Donde habita el derrotista

Momo es nuestro ídolo

El derrotista lleva dentro de sí un optimista reprimido, un seguidista irrealizado, una persona deseosamente loca de repartir elogios, un eterno frustrado por la inevitable imperfección de las cosas.

Al derrotista le encantaría que, por ejemplo, las agrupaciones del Carnaval tuvieran una calidad general que al menos alcanzara el aprobado que se merece la fiesta; que la Cabalgata cumpliera su misión de admirar al público; que las callejeras no se quedaran cortas en la `pocavergüenza'. En realidad, desea dejar de existir, pero contradictoria y afortunadamente este mundo no para de darle motivos para que salte.

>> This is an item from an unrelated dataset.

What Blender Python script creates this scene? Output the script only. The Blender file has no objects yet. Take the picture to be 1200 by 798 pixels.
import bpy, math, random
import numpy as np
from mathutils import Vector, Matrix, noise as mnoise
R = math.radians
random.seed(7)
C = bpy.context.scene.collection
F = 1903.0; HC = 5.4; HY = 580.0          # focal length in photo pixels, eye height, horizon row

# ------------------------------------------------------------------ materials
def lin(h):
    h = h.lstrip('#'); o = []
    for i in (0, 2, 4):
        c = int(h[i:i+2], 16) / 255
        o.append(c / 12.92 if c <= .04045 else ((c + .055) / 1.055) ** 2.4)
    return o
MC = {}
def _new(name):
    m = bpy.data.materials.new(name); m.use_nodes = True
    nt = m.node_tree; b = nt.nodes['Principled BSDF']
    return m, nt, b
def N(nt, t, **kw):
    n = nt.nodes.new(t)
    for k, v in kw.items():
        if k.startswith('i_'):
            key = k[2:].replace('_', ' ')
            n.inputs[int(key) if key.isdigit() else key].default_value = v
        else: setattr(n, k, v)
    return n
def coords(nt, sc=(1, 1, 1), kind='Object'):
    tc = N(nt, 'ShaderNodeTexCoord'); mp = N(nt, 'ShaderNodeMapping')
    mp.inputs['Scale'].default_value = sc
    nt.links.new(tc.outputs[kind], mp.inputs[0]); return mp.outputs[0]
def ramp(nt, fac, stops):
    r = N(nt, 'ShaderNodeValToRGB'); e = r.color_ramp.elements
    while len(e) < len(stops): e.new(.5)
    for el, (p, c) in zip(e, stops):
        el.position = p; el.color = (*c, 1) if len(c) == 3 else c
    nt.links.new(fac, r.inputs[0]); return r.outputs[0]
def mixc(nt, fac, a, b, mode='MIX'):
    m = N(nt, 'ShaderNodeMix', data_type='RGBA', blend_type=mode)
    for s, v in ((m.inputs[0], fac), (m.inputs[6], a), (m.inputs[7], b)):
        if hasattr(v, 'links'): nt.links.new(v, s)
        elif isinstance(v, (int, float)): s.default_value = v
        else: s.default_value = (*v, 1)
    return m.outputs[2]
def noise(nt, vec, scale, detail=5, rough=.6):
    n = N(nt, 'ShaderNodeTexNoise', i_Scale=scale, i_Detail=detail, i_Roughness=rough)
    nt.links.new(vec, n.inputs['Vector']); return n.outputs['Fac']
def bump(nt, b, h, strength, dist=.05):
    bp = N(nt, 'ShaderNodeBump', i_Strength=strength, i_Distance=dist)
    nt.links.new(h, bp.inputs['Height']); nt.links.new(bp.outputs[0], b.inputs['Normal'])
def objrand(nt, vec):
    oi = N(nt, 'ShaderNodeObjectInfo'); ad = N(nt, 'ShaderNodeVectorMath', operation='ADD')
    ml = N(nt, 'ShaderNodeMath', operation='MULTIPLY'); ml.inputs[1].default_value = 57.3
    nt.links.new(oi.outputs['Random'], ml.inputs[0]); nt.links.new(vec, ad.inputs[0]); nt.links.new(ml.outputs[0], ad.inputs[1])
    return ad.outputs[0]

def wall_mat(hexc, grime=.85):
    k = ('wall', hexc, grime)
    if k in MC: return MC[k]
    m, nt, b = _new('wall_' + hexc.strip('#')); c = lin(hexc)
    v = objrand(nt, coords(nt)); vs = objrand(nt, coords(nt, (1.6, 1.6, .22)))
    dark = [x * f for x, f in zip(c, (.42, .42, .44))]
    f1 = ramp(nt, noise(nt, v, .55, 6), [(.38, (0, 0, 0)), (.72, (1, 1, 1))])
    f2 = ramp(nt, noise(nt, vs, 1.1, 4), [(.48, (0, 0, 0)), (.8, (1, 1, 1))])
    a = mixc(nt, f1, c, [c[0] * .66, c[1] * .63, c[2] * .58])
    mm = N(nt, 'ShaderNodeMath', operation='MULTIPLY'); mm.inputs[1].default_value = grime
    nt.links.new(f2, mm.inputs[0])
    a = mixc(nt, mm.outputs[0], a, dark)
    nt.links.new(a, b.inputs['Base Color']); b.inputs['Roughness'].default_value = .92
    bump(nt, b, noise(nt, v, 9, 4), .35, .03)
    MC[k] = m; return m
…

Un derrotista como Momo manda, querría que todos se rindieran al culto de este dios menor, que es el de la máscara que tapa la propia cara para diluirla en el anonimato que propicia la transgresión, es decir lo contrario del figureo. La liturgia de Momo es simple: la crítica, la sátira e incluso el desprecio, la eterna conciencia crítica.

Este dios era tan persistente en eso que incluso se le encargaba el despellejamiento verbal de los otros habitantes del Olimpo. Se lo tomó tan en serio, sus juicios sin prejuicios eran tan rotundos y tan libres que no hubo más remedio que expulsarle del Monte Sagrado.

El presidente del jurado del Concurso debía ser Momo de manera vitalicia. Su lengua afilada y la desconsideración absoluta hacia las circunstancias particulares o colectivas de cada agrupación serían el único baremo, su burla de los homenajes y autotributos el faro de sus puntuaciones. Momo no consentiría ni una despedida más sobre las tablas del Falla, por ejemplo, ni el uso de ciertas personas para provocar sentimentalismo o burla.

Momo, en definitiva, es el gran derrotista, habitante y luego expulsado del Olimpo.